Governments should start planning a co-ordinated exit strategy that would eliminate actions and elements that have acted as "sand in the gears of international trade that may retard the global recovery", said top multilateral organisation leaders in a joint report for G20 leaders meeting in Pittsburgh later this month.
These restrictive trade elements included tariffs, nontariff barriers, subsidies and burdensome administrative procedures regarding imports, and have been applied by many countries in recent months, said the joint report from Organisation for Economic Co-operation and Development secretary general Angel Gurria, United Nations Conference on Trade and Development secretary general Supachai Panitchpakdi, and World Trade Organisation director general Pascal Lamy.
"We welcome the G20 governments' commitment to maintaining open trade and investment regimes and their ability to withstand domestic protectionist pressures. International rules for trade and investment agreements ... are a source of opportunity in times of economic growth and a restraining influence in times of difficulty. It is in this latter role that the rules are serving us particularly well right now," the leaders said.

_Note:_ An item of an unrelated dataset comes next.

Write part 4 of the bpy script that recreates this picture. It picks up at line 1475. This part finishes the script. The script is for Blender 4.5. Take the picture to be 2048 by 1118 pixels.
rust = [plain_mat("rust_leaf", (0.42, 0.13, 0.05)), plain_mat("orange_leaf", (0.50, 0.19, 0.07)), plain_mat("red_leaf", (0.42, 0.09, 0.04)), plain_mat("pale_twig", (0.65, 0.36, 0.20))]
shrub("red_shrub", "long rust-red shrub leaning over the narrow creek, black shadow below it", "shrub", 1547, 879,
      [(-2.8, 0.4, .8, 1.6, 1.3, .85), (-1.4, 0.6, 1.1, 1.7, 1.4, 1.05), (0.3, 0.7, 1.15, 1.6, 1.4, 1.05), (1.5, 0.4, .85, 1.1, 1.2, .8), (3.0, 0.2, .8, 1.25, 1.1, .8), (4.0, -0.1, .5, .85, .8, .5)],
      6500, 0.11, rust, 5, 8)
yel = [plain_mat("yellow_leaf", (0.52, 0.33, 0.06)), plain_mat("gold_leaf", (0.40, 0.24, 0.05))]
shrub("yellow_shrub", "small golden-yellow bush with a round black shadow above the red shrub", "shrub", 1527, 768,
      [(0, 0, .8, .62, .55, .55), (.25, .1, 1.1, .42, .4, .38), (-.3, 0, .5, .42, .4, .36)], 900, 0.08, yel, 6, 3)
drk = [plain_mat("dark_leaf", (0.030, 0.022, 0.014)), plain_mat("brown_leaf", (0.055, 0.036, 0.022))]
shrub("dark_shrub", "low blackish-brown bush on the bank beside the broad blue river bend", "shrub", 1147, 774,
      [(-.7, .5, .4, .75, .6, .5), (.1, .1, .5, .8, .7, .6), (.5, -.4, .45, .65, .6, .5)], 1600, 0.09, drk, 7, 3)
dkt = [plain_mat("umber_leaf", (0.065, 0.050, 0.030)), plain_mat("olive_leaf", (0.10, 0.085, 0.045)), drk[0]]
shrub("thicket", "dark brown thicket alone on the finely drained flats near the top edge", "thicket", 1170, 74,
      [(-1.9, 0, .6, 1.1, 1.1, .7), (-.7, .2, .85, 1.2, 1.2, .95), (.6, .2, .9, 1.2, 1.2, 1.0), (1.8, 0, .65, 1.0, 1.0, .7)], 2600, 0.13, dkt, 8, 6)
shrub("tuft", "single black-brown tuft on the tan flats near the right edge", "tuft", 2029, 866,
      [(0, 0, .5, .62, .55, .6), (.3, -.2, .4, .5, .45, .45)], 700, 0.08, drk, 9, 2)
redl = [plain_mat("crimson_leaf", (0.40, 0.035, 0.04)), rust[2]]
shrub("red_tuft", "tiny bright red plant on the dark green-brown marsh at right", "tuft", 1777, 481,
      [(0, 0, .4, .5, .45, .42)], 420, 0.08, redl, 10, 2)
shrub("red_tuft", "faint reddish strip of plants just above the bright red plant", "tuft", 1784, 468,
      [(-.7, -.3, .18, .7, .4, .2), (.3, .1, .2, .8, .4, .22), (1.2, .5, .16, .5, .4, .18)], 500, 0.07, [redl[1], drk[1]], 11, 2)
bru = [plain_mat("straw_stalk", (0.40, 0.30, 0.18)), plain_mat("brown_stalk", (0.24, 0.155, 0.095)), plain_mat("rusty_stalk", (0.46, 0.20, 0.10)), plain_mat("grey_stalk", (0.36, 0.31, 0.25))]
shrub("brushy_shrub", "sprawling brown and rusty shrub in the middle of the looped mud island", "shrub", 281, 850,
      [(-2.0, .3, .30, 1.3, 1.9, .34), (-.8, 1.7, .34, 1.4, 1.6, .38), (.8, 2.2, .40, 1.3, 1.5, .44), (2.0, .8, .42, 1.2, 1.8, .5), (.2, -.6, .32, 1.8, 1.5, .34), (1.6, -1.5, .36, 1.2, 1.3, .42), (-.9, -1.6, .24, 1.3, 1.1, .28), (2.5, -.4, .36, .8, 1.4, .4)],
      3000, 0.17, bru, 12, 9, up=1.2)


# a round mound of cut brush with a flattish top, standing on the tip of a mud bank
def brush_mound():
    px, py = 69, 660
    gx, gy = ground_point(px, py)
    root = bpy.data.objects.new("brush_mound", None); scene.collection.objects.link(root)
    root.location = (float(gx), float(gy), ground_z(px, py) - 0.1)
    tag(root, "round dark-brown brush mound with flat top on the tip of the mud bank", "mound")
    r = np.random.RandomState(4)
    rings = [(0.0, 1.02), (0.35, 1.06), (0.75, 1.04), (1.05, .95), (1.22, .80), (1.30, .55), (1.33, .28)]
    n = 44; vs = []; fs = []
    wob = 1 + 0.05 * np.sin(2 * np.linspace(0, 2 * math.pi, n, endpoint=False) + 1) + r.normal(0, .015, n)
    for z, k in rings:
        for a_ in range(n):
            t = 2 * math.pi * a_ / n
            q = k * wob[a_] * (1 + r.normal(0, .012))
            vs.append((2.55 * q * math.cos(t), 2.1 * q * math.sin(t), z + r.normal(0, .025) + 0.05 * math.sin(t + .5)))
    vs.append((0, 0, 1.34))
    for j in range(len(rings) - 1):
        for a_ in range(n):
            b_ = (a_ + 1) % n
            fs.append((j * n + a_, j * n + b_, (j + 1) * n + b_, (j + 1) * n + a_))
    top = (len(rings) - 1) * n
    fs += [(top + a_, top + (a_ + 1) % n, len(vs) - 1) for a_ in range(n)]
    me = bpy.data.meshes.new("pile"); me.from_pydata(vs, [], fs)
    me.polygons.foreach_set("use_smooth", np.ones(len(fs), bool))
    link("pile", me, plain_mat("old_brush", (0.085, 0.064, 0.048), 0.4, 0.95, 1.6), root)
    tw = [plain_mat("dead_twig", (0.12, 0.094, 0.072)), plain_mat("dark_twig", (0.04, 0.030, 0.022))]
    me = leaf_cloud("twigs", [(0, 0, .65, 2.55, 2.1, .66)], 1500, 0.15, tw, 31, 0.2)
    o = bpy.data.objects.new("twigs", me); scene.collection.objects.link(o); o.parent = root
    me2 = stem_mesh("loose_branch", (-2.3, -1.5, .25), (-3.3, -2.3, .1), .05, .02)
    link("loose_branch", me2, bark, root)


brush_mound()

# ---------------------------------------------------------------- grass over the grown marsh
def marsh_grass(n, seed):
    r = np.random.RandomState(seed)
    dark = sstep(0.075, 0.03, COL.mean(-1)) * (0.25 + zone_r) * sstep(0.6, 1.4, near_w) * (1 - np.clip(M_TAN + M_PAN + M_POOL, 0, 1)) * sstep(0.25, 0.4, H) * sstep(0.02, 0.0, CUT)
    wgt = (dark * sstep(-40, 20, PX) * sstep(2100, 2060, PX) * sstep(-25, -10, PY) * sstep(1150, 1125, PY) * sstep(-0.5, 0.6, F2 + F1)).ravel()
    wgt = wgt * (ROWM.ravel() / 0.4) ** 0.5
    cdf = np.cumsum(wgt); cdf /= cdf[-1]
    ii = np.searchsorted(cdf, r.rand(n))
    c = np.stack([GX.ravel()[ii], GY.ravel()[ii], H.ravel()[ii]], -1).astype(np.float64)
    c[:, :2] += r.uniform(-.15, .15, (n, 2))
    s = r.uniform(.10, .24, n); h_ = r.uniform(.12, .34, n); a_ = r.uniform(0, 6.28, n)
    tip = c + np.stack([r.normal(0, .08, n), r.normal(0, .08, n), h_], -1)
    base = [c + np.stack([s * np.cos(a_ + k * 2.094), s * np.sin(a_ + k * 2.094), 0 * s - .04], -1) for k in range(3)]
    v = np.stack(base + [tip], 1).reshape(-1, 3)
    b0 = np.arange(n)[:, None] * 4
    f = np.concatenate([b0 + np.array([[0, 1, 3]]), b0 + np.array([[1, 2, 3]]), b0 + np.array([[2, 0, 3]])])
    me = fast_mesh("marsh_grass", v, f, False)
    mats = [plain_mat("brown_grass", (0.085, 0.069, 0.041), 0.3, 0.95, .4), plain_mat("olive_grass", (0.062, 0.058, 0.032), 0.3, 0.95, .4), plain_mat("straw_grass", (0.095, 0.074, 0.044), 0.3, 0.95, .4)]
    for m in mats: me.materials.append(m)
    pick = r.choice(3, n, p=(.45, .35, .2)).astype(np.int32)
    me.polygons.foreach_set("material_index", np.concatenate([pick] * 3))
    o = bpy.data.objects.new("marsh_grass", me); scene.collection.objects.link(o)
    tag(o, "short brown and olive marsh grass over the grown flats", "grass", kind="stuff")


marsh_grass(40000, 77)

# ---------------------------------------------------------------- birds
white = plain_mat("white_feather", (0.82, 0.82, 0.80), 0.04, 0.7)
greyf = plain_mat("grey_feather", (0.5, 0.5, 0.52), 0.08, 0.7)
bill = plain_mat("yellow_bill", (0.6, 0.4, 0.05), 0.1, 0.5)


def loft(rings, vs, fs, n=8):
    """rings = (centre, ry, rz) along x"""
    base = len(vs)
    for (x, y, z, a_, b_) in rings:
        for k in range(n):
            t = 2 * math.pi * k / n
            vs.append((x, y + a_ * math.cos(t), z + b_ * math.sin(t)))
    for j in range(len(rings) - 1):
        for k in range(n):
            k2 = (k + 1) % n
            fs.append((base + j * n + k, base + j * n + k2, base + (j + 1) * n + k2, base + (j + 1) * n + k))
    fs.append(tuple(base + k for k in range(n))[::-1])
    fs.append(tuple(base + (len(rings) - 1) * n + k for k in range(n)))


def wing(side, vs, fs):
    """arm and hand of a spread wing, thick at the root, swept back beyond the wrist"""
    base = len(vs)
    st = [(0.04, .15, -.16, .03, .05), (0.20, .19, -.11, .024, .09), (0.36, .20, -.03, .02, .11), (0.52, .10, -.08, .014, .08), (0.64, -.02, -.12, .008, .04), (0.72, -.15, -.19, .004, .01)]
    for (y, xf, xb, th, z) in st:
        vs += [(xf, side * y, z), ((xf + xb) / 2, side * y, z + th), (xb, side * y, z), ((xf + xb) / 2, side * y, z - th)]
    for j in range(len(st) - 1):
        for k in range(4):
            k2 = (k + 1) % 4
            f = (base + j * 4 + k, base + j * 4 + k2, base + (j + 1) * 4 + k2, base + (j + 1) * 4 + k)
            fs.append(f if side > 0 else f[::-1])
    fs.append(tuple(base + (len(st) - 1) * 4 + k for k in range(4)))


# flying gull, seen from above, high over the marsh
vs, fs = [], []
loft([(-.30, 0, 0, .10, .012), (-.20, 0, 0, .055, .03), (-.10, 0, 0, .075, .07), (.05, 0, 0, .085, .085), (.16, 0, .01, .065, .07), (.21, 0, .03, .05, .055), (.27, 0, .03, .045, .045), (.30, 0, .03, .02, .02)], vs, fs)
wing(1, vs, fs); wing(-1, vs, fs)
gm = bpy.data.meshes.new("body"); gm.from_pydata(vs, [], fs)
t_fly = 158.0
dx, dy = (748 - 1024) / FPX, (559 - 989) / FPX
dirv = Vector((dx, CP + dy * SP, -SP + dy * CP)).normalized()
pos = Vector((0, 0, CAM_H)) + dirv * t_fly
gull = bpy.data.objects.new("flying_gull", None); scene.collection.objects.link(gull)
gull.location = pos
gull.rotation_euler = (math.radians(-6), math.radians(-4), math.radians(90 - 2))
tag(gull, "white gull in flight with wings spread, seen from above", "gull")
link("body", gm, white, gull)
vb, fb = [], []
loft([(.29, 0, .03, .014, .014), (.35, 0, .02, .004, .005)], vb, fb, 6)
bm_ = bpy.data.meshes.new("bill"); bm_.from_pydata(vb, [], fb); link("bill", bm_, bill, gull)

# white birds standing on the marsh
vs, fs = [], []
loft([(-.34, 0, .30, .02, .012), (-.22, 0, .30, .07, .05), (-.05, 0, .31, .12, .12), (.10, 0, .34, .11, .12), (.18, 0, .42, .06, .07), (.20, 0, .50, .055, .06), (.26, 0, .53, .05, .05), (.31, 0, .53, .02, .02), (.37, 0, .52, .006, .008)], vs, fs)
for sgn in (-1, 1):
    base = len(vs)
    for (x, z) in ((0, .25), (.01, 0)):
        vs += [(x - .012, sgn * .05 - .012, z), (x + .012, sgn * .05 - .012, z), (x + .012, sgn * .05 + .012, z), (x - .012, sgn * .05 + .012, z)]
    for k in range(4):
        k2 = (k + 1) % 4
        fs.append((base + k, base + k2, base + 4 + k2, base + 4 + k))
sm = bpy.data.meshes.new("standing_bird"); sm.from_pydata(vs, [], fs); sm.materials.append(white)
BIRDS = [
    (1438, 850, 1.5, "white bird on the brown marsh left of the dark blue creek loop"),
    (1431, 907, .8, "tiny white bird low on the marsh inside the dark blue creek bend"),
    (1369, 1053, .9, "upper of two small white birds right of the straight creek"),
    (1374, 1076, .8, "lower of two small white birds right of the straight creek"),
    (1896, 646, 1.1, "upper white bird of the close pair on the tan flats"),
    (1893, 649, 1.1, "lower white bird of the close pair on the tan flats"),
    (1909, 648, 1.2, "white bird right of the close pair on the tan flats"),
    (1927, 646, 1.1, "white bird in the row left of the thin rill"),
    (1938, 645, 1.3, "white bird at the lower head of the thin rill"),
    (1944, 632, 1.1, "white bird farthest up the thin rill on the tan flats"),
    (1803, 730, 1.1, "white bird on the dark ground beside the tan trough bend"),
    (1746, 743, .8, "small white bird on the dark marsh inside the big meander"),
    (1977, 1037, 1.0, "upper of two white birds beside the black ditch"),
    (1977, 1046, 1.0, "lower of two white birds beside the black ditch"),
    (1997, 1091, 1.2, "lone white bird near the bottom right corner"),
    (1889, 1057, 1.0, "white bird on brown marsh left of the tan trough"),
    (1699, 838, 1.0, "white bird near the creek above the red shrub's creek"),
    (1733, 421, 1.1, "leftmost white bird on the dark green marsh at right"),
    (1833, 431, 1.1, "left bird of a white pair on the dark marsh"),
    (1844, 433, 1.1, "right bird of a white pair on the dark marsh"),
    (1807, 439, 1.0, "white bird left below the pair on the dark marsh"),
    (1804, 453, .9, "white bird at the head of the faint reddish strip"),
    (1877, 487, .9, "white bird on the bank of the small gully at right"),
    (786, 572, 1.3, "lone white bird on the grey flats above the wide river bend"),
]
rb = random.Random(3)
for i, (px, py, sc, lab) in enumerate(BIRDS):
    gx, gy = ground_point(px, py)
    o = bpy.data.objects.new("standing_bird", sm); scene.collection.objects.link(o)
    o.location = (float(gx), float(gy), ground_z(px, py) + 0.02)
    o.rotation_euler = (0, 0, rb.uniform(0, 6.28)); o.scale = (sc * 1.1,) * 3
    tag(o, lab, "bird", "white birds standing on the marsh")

They further said that trade rules and investment agreements have acted as a safety harness preventing the adoption of wide-scale protectionist policies.
They welcomed the commitment by governments to continue open trade and investment policies and pointed out that world leaders, particularly those in the G20, had a responsibility for ensuring that trade and international investment functioned as tools for economic recovery.
The global crisis is not over, and rising unemployment will undoubtedly spark further protectionist pressures in the years to come, they added.